Task description
Output nothing but the number of lines that include the word "from".

------ Data supplied

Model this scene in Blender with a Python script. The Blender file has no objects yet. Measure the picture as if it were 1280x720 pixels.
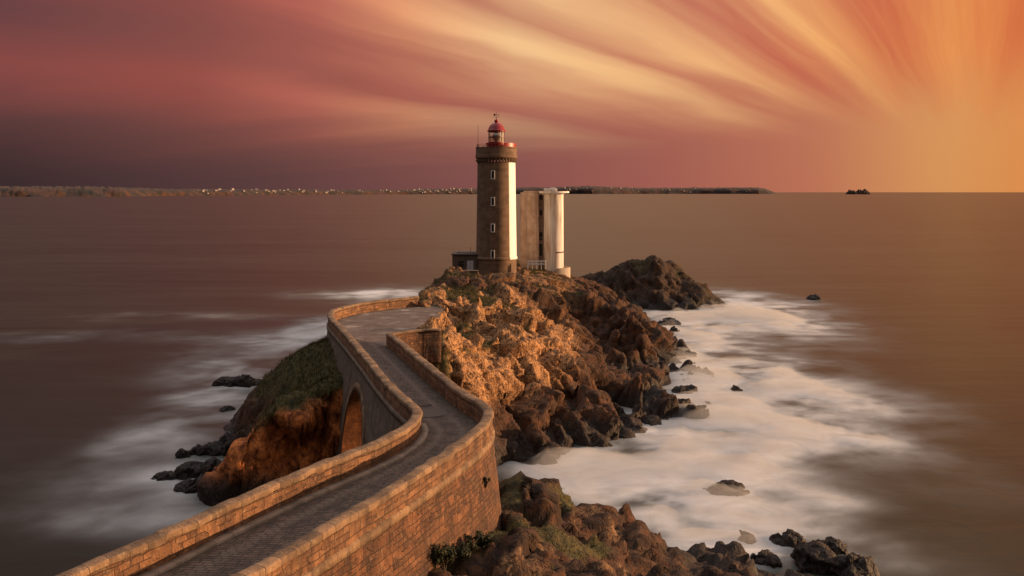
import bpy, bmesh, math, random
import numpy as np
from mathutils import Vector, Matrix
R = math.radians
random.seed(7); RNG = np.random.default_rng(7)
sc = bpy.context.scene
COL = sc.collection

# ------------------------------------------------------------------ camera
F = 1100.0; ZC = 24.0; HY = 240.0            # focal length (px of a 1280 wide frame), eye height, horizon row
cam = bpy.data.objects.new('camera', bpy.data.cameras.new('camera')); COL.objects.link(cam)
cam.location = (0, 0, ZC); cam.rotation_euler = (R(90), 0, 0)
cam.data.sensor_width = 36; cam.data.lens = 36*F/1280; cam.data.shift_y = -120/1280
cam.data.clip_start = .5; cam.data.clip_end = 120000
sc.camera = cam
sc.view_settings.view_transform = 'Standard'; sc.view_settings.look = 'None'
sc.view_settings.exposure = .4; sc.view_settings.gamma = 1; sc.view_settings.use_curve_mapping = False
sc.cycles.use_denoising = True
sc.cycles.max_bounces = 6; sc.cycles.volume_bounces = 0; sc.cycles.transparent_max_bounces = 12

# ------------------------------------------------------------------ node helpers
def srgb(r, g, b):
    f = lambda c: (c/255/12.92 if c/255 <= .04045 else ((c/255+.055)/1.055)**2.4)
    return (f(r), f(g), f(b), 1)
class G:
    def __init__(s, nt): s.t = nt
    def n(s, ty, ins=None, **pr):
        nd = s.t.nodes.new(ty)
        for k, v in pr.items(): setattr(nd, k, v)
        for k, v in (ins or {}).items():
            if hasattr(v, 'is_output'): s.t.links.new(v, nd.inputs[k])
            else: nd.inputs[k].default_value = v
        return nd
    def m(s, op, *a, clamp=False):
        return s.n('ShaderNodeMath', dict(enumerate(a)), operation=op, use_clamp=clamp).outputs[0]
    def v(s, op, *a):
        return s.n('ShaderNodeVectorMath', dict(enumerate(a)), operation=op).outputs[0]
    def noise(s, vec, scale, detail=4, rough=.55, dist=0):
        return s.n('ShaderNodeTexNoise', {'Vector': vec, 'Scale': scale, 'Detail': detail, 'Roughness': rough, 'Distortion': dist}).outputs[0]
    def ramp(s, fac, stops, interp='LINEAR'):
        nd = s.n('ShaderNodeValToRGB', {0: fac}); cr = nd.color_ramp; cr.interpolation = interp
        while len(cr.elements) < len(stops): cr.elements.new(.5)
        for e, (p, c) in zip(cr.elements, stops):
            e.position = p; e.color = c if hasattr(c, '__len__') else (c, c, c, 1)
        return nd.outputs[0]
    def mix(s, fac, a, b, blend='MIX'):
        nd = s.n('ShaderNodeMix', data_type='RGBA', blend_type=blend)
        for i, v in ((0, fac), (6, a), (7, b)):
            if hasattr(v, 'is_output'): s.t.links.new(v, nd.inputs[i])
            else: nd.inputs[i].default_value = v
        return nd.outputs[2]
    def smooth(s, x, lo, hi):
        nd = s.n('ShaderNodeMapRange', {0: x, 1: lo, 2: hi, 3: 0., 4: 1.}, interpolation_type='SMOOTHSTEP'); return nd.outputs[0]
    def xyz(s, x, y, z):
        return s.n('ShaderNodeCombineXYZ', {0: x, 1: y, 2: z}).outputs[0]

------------
------ Data supplied

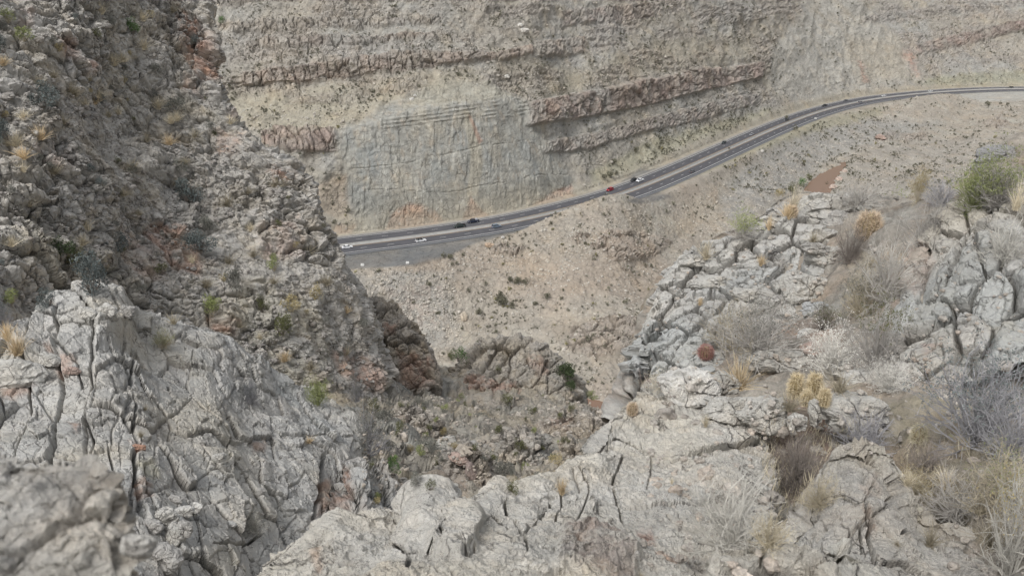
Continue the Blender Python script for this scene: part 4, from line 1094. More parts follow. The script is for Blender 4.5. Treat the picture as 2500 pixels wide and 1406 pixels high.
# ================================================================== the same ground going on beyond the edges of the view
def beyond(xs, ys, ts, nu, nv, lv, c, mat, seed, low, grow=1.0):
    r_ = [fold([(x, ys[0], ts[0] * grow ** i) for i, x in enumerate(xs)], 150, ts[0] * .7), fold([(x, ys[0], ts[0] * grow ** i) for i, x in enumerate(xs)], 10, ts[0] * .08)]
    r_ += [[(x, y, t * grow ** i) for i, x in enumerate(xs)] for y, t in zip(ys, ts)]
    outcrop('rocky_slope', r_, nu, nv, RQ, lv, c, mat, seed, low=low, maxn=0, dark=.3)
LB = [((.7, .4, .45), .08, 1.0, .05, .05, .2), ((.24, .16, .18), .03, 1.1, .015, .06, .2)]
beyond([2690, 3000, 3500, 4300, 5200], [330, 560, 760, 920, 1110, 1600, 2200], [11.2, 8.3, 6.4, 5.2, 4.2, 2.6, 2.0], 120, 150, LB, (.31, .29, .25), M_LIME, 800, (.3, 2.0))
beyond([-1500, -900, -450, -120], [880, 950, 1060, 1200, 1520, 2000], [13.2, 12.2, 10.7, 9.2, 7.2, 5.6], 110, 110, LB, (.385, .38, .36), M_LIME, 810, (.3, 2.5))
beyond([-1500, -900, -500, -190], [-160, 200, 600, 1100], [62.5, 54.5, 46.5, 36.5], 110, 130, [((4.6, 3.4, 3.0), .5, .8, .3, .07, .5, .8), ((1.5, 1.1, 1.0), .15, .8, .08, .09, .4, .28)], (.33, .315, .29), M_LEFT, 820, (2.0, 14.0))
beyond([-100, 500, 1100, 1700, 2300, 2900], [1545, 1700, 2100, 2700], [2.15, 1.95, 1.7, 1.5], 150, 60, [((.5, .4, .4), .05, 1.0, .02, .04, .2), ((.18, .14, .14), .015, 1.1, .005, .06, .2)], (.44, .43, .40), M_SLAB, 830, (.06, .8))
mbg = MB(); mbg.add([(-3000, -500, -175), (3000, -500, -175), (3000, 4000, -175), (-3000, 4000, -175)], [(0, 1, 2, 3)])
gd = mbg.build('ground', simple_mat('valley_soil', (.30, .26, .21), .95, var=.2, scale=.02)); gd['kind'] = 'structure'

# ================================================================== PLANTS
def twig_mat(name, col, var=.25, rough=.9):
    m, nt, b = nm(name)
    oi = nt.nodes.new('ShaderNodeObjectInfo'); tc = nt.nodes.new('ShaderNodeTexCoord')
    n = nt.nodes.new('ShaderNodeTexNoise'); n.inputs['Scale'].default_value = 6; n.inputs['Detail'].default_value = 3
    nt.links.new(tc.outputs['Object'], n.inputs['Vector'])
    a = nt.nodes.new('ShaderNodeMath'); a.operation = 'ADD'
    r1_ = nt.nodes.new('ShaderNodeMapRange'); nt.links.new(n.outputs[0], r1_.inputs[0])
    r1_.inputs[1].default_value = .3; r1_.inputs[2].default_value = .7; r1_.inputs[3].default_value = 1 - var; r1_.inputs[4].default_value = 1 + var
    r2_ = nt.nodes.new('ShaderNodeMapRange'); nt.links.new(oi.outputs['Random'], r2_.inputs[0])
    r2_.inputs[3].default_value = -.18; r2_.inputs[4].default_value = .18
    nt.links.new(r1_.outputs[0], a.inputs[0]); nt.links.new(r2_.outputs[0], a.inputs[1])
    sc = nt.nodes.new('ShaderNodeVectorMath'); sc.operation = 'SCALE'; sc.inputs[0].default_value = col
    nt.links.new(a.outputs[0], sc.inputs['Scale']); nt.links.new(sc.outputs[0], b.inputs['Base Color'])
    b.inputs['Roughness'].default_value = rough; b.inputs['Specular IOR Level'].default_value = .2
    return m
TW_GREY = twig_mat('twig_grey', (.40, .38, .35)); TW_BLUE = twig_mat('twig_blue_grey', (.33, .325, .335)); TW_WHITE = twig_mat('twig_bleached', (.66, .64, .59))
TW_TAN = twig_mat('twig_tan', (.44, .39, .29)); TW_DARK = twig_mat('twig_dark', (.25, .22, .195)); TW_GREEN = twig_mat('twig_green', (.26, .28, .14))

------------

Answer to this problem
2